‘’Lehroub ma isselek’’ (disparaître ne protège pas).

 

Pourquoi ne pas avoir son propre cimetière personnel?  Je pense à avoir un, spécialement pour moi. J’y enterrerai plein de choses plus ou moins douloureuses, plein de mots bizarres, plein de couleurs moches… qui s’agglutinent en moi, autour de moi, qui viennent de moi ou vers moi.

Comme tous les morts, ils y demeureront en attendant leur résurrection qui interviendra fréquemment. C’est dire qu’ils me feront toujours quelques soucis : mal aimés, ils s’exposent aux risques de profanation à cause de leur forte présence qui continue de déranger ou d'gacer après leur enterrement.

En effet, plusieurs tombes s’y prêtent.

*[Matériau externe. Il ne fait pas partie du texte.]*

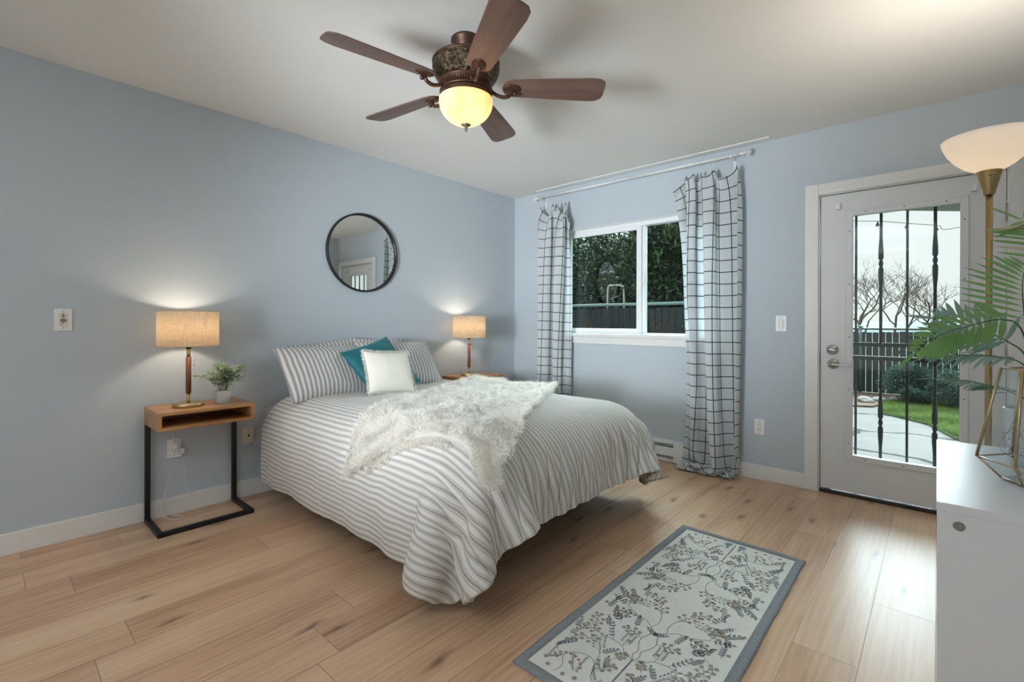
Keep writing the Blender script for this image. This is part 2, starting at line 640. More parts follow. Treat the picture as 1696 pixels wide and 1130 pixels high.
bm = nb(); bx(bm, DX0 + .012, DX1 - .012, .0, .15, .001, .022, .004); obj('threshold', bm, mat('dark_bronze_threshold', (40, 34, 28), .5), door)
bm = nb(); bx(bm, DX0 + .003, DX0 + .014, .002, .010, .85, .93, .002); obj('strike_plate', bm, M_DARK, door)

# ------------------------------------------------------------------ bed
BX0, BX1, BY0, BY1, BZ = 0.06, 1.93, -2.43, -1.06, 0.575     # mattress
M_SHEET = mat('grey_sheet', (158, 158, 162), .85, var=.03, bump=.15, bscale=300)
M_MATT = mat('mattress_ticking', (205, 203, 198), .85, var=.02)
bed = thing('bed', 'double bed against the left wall carrying the striped bedding', 'bed', ((BX0 + BX1) / 2, (BY0 + BY1) / 2, 0))
bl = bed.location.copy()
bm = nb(); bx(bm, BX0, BX1, BY0, BY1, .335, BZ, .05, 4); obj('mattress', bm, M_MATT, bed, world=bl)
bm = nb(); bx(bm, BX0, BX1 - .02, BY0 + .02, BY1 - .02, .26, .335, .01); obj('bed_base', bm, M_BLACK, bed, world=bl)
for x in (BX0 + .12, BX1 - .42):
    for y in (BY0 + .28, BY1 - .28):
        bm = nb(); tube(bm, [(x, y, 0), (x, y, .262)], .022, 12); obj('leg', bm, M_BLACK, bed, world=bl)
# corner of the grey sheet hanging out at the head
bm = nb()
q = [(BX0 - .005, BY0 + .03, .60), (BX0 - .01, BY0 - .09, .56), (BX0 - .018, BY0 - .165, .335), (BX0 + .07, BY0 - .13, .325), (BX0 + .12, BY0 - .02, .34), (BX0 + .12, BY0 + .03, .58)]
a_ = [bm.verts.new(p) for p in q]
b_ = [bm.verts.new((p[0] + .004, p[1] + .006, p[2] - .002)) for p in q]
bm.faces.new(a_); bm.faces.new(b_[::-1])
for i in range(len(q)):
    bm.faces.new((a_[i], a_[(i + 1) % len(q)], b_[(i + 1) % len(q)], b_[i]))
obj('sheet_corner', bm, M_SHEET, bed, world=bl)

def box_push(P, V, c, h, r, gap, fr=0.6):
    """push points out of a rounded box; c centre, h half size, r rounding"""
    d = P - c
    s = np.sign(d)
    q = np.abs(d) - (h - r)
    qo = np.maximum(q, 0)
    ln = np.linalg.norm(qo, axis=1)
    inside = q.max(axis=1)
    dist = ln + np.minimum(inside, 0) - r
    n = np.where(ln[:, None] > 1e-9, qo / np.maximum(ln[:, None], 1e-9), 0)
    k = np.argmax(q, axis=1)
    ax = np.zeros_like(P)
    ax[np.arange(len(P)), k] = 1
    n = np.where(ln[:, None] > 1e-9, n, ax) * s
    hit = dist < gap
    P[hit] += n[hit] * (gap - dist[hit])[:, None]
    return hit, n

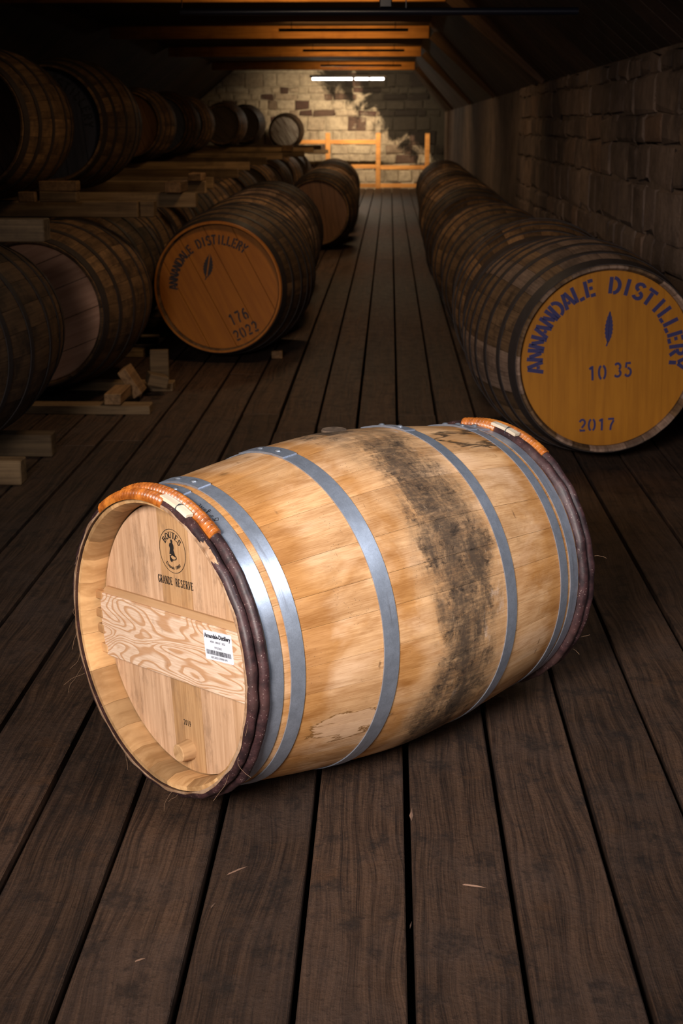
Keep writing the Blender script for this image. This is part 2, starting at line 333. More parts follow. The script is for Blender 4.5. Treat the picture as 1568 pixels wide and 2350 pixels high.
while GX0+PITCHX*lane < 1.45:
    x = GX0+PITCHX*(lane+.5); near = -9 <= lane <= 8
    y = Y0; first = True
    while y < YF-.05:
        ln = (R.uniform(7.2, 9.5) if first else R.uniform(5.5, 9)) if near else 12.0
        ln = round(min(ln, YF-y), 1); first = False
        if YF-y-ln < 1.2: ln = round(YF-y, 1)
        b = link('floor_board', board(ln, PITCHX-GAPW), None, fl, (x+R.uniform(-.0012, .0012), y+ln/2, -.035+R.uniform(-.0012, .0006)))
        b.rotation_euler = (0, R.uniform(-.004, .004), R.uniform(-.0004, .0004))
        y += ln
    lane += 1
def slab(name, pts, thick, mat):
    """quad slab given by four corners, thickened along its normal"""
    p = [Vector(q) for q in pts]; n = (p[1]-p[0]).cross(p[3]-p[0]).normalized()*thick
    return mesh(name, p+[q+n for q in p], [(0,1,2,3),(4,7,6,5),(0,4,5,1),(1,5,6,2),(2,6,7,3),(3,7,4,0)], smooth=False)
wr = link('wall_right', slab('wall_right', [(wall_x(Y0)+.02, Y0, -.05), (wall_x(Y0)+.02, Y0, wall_z(Y0)), (wall_x(YB)+.02, YB, wall_z(YB)), (wall_x(YB)+.02, YB, -.05)], -.35, None), MT['mortar_right']); tag(wr, kind='structure')
wb = link('wall_back', slab('wall_back', [(XL, YB+.02, -.4), (1.6, YB+.02, -.4), (1.6, YB+.02, 2.9), (XL, YB+.02, 2.9)], -.35, None), MT['mortar_back']); tag(wb, kind='structure')
wl = link('wall_left', slab('wall_left', [(XL, Y0, -.05), (XL, YB, -.05), (XL, YB, 1.75), (XL, Y0, 1.75)], -.3, None), MT['plaster']); tag(wl, kind='structure')
def stone_me(a, h, d):
    """one rough block: a wide, h high, face at +y toward d"""
    v = []; k = .022
    for (yy, ins) in ((0, 0), (d*.6, .004), (d, k)):
        for sx, sz in ((-1, -1), (1, -1), (1, 1), (-1, 1)):
            v.append((sx*(a/2-ins)+R.uniform(-.018, .018), yy+R.uniform(-.004, .004)*(yy > 0), sz*(h/2-ins)+R.uniform(-.016, .016)))
    f = [(8, 9, 10, 11)]
    for l in (0, 4):
        for i in range(4): f.append((l+i, l+(i+1) % 4, l+4+(i+1) % 4, l+4+i))
    f.append((3, 2, 1, 0))
    return mesh('stone', v, f, sharp=20)
def lay(parent, mat, length, z0, z1, place, sizes, zmax, depth=.034):
    """courses of rough stones"""
    meshes = {}
    z = z0
    while z < z1-.08:
        h = min(R.choice(sizes[1]), z1-z); x = -R.uniform(0, .2)
        while x < length:
            a = R.choice(sizes[0]); key = (a, round(h, 2), R.randint(0, 2))
            if key not in meshes:
                me = stone_me(a-.018, h-.016, depth); me.materials.append(mat); meshes[key] = me
            cx = x+a/2
            if cx-a/2 > -.02 and cx+a/2 < length+.02 and z+h < zmax(cx)+.03:
                loc, rz = place(cx, z+h/2)
                o = link('stone', meshes[key], None, parent, loc); o.rotation_euler = (0, R.uniform(-.05, .05), rz)
            x += a
        z += h
ang = math.atan2(-.0076, 1)
lay(wr, MT['stone_right'], 9.6, 0.42, 1.69, lambda c, z: ((wall_x(5.2+c)+.02, 5.2+c, z), PI/2+.0076), ((.28, .36, .46, .62), (.15, .2, .26)), lambda c: wall_z(5.2+c), .020)
lay(wb, MT['stone_back'], 5.25, -.1, 2.5, lambda c, z: ((1.2-c, YB+.02, z), PI), ((.2, .3, .4, .5), (.14, .2, .26, .3)), lambda c: 9, .03)
# ceiling: flat part and boarded slopes
ZC = 2.475; XC = .46; XCL = -3.4
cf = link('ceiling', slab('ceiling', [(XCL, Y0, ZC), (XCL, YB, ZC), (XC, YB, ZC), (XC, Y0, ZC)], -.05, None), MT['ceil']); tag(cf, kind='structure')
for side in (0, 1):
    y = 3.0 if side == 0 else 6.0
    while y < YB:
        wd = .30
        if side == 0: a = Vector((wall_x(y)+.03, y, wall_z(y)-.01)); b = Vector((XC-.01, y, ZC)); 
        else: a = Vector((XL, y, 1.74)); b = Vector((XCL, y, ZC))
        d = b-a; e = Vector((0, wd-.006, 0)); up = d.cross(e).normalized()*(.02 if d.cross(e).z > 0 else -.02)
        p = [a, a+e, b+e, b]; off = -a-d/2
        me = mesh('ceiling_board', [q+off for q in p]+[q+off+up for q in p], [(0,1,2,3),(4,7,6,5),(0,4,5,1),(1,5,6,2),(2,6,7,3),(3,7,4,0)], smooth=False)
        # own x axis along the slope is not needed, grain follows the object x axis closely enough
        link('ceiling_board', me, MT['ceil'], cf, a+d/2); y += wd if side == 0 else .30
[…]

Il y a très probablement parmi mes collègues officiers, parmi mes supérieurs, ou même parmi mes stagiaires ou mes subordonnés des gens qui détestent les corps de ces morts non regrettables, et pas du tout comme les autres, que je suis supposé maintenir en vie à leurs yeux. Ils s'appellent : des mouvements mal contrôlés, des mots désagréables, des regards indiscrets… des méchancetés impardonnables... que j’ai pourtant déjà enterrés devant eux à la façon habituelle chez le commun des mortels. Ce n’est donc pas en leur renouvelant, de manière simple ou imagée, mes sentiments de loyauté, ni mes excuses et demandes de pardon, ni mes explications ou mes renoncements, qu’ils changeront leur perception négative à l’égard de mes erreurs ou fautes, réelles ou supposées.

 Il s’agit donc d’un vrai risque de profanation que court le cimetière de mes conneries, vraies ou fausses, petites ou grandes. Mais je dois composer avec. Que voulez-vous : il n’y a pas de plus résistant que la mémoire du mal ! Chacun en fait sa lecture, une lecture toujours vivace; et les souvenirs accusateurs que l'on en garde, continuent de sévir ou naissent, même après la mort de l’être ou de l’objet que l’on déteste ou que l’on a détesté.

Atar, fevrier 1990

 Capitaine El Boukhary Ould Ahmedou Ould Mohamed Mouemel ».

Ces quelques mots retrouvés justement dans mon petit ‘’cimetière de mots’’, dans mes archives, je les assume encore aujourd’hui. Certainement beaucoup même plus qu’au moment de leur écriture, il y a plus d’un quart de siècle.

Une rémanence ? kham, je ne veux pas trop savoir.